HFRI returned 3.74% for April while Credit Suisse/Tremont estimate that hedge funds only gained 1.68% which is very close to the HFRX estimate of 1.61%. Both providers agree that convertible arbitrage did very well (5.73% or 4.52%). Short bias of course did horribly, macro not very well, and hedged equity strategies OK to good.

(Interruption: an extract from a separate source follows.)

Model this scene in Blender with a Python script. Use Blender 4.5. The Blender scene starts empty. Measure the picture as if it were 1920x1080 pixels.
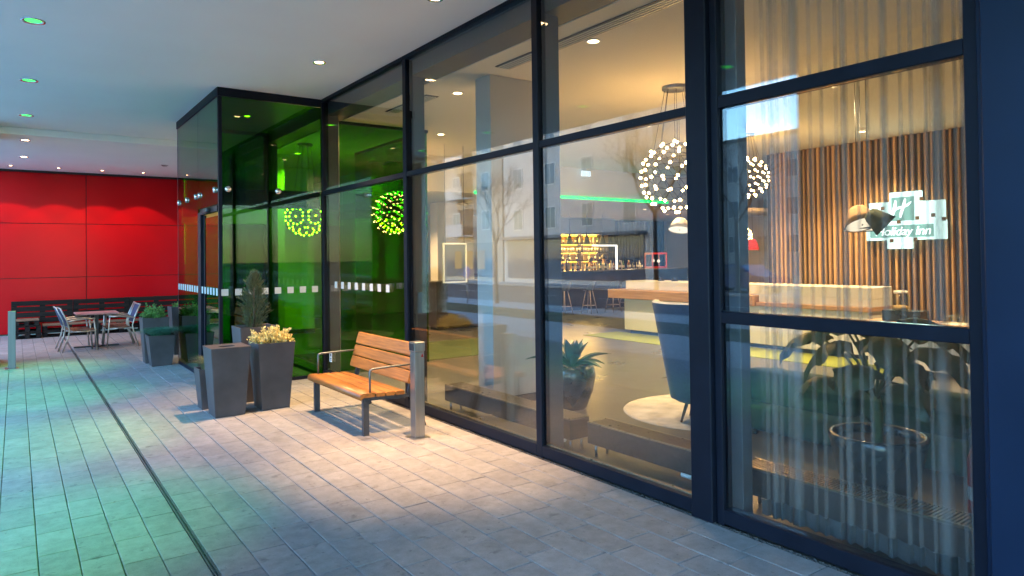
import bpy, math, random
from mathutils import Vector, Matrix, noise as mnoise
R = math.radians
random.seed(7)
SC = bpy.context.scene
COL = SC.collection

# ------------------------------------------------------------------ camera, sky, exposure
def make_camera():
    H, yaw, pitch, roll, f, ppy = 1.85, R(35.8), R(0.8), 0.0125, 1290.0, 462.39
    fw = Vector((math.sin(yaw)*math.cos(pitch), math.cos(yaw)*math.cos(pitch), math.sin(pitch)))
    r0 = Vector((math.cos(yaw), -math.sin(yaw), 0)); u0 = r0.cross(fw)
    c, s = math.cos(roll), math.sin(roll)
    rt = c*r0 - s*u0; up = s*r0 + c*u0
    cd = bpy.data.cameras.new('camera'); o = bpy.data.objects.new('camera', cd); COL.objects.link(o)
    m = Matrix((rt, up, -fw)).transposed().to_4x4(); m.translation = (0, 0, H)
    o.matrix_world = m
    cd.sensor_fit = 'HORIZONTAL'; cd.sensor_width = 36.0; cd.lens = 36.0*f/1920
    cd.shift_y = -(540-ppy)/1920
    cd.clip_start = 0.05; cd.clip_end = 2000
    SC.camera = o
make_camera()

W = bpy.data.worlds.new('World'); SC.world = W; W.use_nodes = True
nt = W.node_tree; nt.nodes.clear()
wo = nt.nodes.new('ShaderNodeOutputWorld'); bg = nt.nodes.new('ShaderNodeBackground')
sky = nt.nodes.new('ShaderNodeTexSky'); sky.sky_type = 'NISHITA'; sky.sun_disc = False
SUN_EL, SUN_ROT = R(6), R(90)
sky.sun_elevation = SUN_EL; sky.sun_rotation = SUN_ROT; sky.ozone_density = 3.5; sky.dust_density = 0.4; sky.air_density = 1.0
bg.inputs['Strength'].default_value = 0.15
nt.links.new(sky.outputs[0], bg.inputs[0]); nt.links.new(bg.outputs[0], wo.inputs[0])
SC.view_settings.view_transform = 'Standard'; SC.view_settings.look = 'None'
SC.view_settings.gamma = 1; SC.view_settings.use_curve_mapping = False
SC.view_settings.exposure = 4.72
LK = 0.0105      # common factor of every lamp, set together with the exposure
cy = SC.cycles
cy.use_denoising = True
try: cy.denoiser = 'OPENIMAGEDENOISE'
except Exception: pass
cy.max_bounces = 10; cy.diffuse_bounces = 4; cy.glossy_bounces = 5; cy.transmission_bounces = 6
cy.transparent_max_bounces = 64; cy.caustics_reflective = False; cy.caustics_refractive = False
cy.sample_clamp_indirect = 4.0; cy.blur_glossy = 0.5

# ------------------------------------------------------------------ materials
def new_mat(name):
    m = bpy.data.materials.new(name); m.use_nodes = True
    n = m.node_tree; n.nodes.clear()
    out = n.nodes.new('ShaderNodeOutputMaterial')
    return m, n, out
def nd(n, t, **kw):
    x = n.nodes.new(t)
    for k, v in kw.items(): setattr(x, k, v)
    return x
def mat(name, col, rough=.5, metal=0., nscale=0, namt=.15, bscale=0, bstr=.1, rnd=0., coat=0., stretch=None, spec=.5, sheen=0., transl=0.):
    m, n, out = new_mat(name); L = n.links.new
    p = nd(n, 'ShaderNodeBsdfPrincipled')
    p.inputs['Base Color'].default_value = (*col, 1); p.inputs['Roughness'].default_value = rough
    p.inputs['Metallic'].default_value = metal; p.inputs['Coat Weight'].default_value = coat
    p.inputs['Specular IOR Level'].default_value = spec; p.inputs['Sheen Weight'].default_value = sheen
    tc = nd(n, 'ShaderNodeTexCoord'); mp = nd(n, 'ShaderNodeMapping')
    L(tc.outputs['Object'], mp.inputs['Vector'])
    if stretch: mp.inputs['Scale'].default_value = stretch
    cur = None
    if nscale:
        t = nd(n, 'ShaderNodeTexNoise'); t.inputs['Scale'].default_value = nscale; t.inputs['Detail'].default_value = 6
        L(mp.outputs[0], t.inputs['Vector'])
        r = nd(n, 'ShaderNodeMapRange'); r.inputs['From Min'].default_value = .3; r.inputs['From Max'].default_value = .7
        r.inputs['To Min'].default_value = 1-namt; r.inputs['To Max'].default_value = 1+namt
        L(t.outputs[0], r.inputs[0]); cur = r.outputs[0]
        rr = nd(n, 'ShaderNodeMapRange'); rr.inputs['To Min'].default_value = max(0, rough-.08); rr.inputs['To Max'].default_value = min(1, rough+.08)
        L(t.outputs[0], rr.inputs[0]); L(rr.outputs[0], p.inputs['Roughness'])
    if rnd:
        oi = nd(n, 'ShaderNodeObjectInfo'); ge = nd(n, 'ShaderNodeNewGeometry')
        a = nd(n, 'ShaderNodeMath', operation='ADD'); L(oi.outputs['Random'], a.inputs[0]); L(ge.outputs['Random Per Island'], a.inputs[1])
        fr = nd(n, 'ShaderNodeMath', operation='FRACT'); L(a.outputs[0], fr.inputs[0])
        r = nd(n, 'ShaderNodeMapRange'); r.inputs['To Min'].default_value = 1-rnd; r.inputs['To Max'].default_value = 1+rnd
        L(fr.outputs[0], r.inputs[0])
        if cur:
            q = nd(n, 'ShaderNodeMath', operation='MULTIPLY'); L(cur, q.inputs[0]); L(r.outputs[0], q.inputs[1]); cur = q.outputs[0]
        else: cur = r.outputs[0]
    if cur:
        v = nd(n, 'ShaderNodeVectorMath', operation='SCALE'); v.inputs[0].default_value = col; L(cur, v.inputs['Scale'])
        L(v.outputs[0], p.inputs['Base Color'])
    if bscale:
        t = nd(n, 'ShaderNodeTexNoise'); t.inputs['Scale'].default_value = bscale; t.inputs['Detail'].default_value = 4
        L(mp.outputs[0], t.inputs['Vector'])
        b = nd(n, 'ShaderNodeBump'); b.inputs['Strength'].default_value = bstr; b.inputs['Distance'].default_value = .01
        L(t.outputs[0], b.inputs['Height']); L(b.outputs[0], p.inputs['Normal'])
    sh = p.outputs[0]
    if transl:
        tr = nd(n, 'ShaderNodeBsdfTranslucent'); tr.inputs[0].default_value = (*col, 1)
        if cur: L(v.outputs[0], tr.inputs[0])
        mx = nd(n, 'ShaderNodeMixShader'); mx.inputs[0].default_value = transl
        L(p.outputs[0], mx.inputs[1]); L(tr.outputs[0], mx.inputs[2]); sh = mx.outputs[0]
    L(sh, out.inputs[0])
    return m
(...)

For comparison the MSCI World Index gained 11.90% in USD terms, while Moom gained 12.76%. Our target portfolio would have gained 7.32% (in AUD terms: 5.89%, -1.29%, 6.75%). The AUD target portfolio suffered due to a loss in Australian shares and managed futures plus the rise in the AUD.
4 comments:
I see from your post to balance the portfolio you include MAN AHL Diversified Futures. I invest in a dollar-cost average basis, which is mostly china biased, around 80%. Would you think MAN AHL Diversified Futures is a good hedge against the portfolio, especially for dollar-cost averaging purpose? Many thanks.

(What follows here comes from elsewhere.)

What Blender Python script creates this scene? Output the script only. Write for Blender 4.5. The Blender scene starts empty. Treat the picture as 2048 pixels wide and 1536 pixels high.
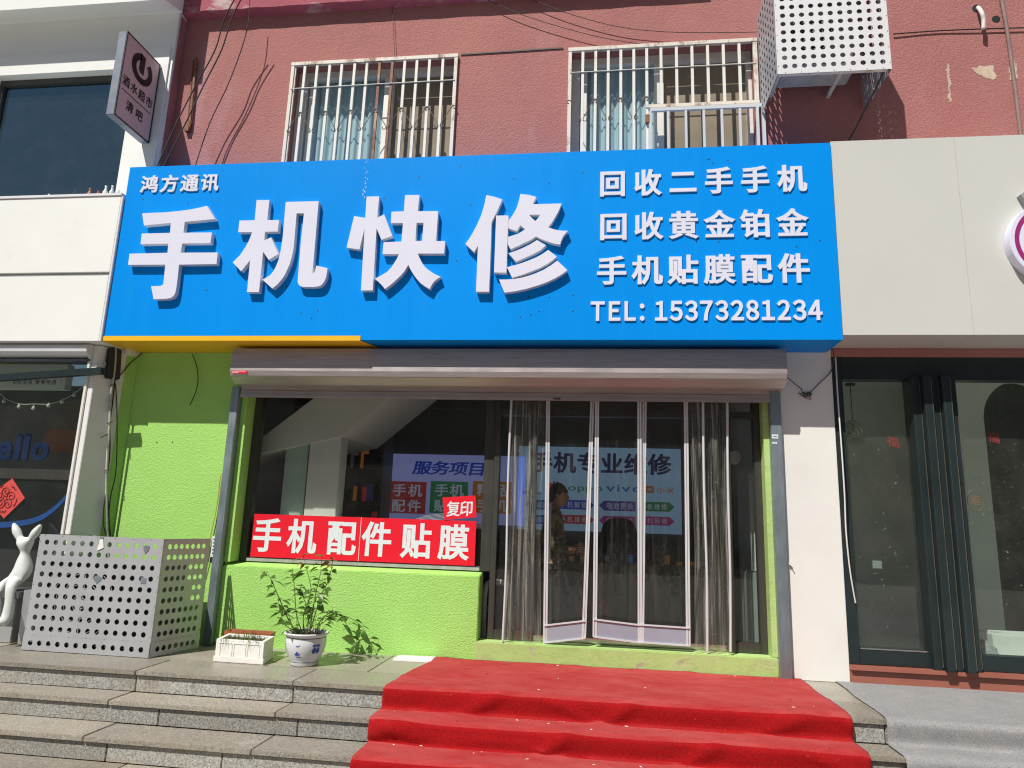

http://be-a-glitzer.blogspot.com/
Hi Glitzer - if you nominate one or two funds, stocks, or indices to represent your portfolio I can do a diversification analysis. My standard analysis assumes monthly rebalancing which could be achieved either by switching between funds each month or by adding more of the new savings to poorer performing assets. When you say dollar cost averaging would that include rebalancing? If so how often? Or do you think the monthly rebalancing model is good enough?
Heya mOOm, thanks for the reply. This is what I refer to in terms of dollar cost averaging.

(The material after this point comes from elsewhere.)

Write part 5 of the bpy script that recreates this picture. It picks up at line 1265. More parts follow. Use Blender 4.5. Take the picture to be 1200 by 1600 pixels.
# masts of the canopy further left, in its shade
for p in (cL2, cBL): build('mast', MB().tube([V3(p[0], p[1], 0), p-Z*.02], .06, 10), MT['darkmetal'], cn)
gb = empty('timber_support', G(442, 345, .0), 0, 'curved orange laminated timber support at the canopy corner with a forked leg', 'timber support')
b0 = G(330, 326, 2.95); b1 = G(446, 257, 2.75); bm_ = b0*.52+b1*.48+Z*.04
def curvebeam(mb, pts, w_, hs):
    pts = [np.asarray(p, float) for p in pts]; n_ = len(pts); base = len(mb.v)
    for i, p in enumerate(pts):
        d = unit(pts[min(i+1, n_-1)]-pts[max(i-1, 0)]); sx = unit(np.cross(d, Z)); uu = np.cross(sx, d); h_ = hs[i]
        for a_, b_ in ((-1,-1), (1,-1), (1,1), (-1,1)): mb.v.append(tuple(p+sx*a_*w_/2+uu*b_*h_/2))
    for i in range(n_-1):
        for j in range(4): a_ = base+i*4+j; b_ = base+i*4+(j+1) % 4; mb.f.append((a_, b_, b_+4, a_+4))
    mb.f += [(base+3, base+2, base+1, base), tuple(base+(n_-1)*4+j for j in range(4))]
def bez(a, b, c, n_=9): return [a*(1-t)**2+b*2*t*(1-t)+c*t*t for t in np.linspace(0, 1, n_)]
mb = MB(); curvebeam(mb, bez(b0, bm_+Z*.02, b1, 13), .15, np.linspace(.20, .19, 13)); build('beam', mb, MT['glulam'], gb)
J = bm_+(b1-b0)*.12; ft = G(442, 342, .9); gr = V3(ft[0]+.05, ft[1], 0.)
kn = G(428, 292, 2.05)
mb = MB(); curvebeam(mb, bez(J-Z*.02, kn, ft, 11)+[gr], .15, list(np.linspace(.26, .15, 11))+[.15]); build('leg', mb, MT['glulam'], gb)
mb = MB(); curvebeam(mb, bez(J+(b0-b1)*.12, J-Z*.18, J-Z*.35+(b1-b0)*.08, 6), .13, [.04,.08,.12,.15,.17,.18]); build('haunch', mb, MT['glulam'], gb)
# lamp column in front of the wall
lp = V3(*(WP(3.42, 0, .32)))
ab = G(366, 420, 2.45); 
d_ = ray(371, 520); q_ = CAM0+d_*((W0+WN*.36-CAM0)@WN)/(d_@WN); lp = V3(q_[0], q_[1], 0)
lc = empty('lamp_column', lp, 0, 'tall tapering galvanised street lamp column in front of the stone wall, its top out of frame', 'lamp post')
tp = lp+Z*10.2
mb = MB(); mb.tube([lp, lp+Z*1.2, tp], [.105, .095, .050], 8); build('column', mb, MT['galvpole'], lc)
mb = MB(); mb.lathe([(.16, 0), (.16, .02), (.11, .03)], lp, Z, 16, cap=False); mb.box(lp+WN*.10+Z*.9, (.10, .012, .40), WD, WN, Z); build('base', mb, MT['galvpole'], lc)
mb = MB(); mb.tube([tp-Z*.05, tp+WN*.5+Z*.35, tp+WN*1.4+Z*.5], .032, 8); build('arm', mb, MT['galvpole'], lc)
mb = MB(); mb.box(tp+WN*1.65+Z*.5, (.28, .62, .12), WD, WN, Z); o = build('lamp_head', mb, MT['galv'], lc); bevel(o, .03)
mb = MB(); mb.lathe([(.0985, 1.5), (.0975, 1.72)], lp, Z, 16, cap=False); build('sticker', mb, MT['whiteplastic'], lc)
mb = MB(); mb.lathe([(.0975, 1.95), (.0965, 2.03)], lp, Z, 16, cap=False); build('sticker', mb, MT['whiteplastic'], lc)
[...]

On a specific day of each month, e.g. the 15th, I will pay in for example $1000. This $1000 is then allocated out to a portfolio of funds.
I have picked out the fund with the following allocations:
China Fund 80%
Man AHL 10%
India Fund 10%
As I pay in consistently $1,000 each month, therefore the prices bought for these funds will subsequently average out over time, based on the market price of the fund.
When I think of rebalancing, this is something that I am unsure. Since if I consistently pay in a $1,000 every month, and the funds are bought based on the market price, I suppose that has already taken care of the rebalancing? Or should I have a better rebalancing approach, this is something I am not still not familiar with. Any pointers?
OK, I'll do an analysis soon - my parents in law went back to China today and we are in the middle of completely reorganizing our apartment...
I'll do the analysis on the basis you proposed. If some funds outperform, the allocation will drift in that direction. Whether it makes sense to rebalance depends on how happy you are with that risk level. There are a lot of different opinions out there on this.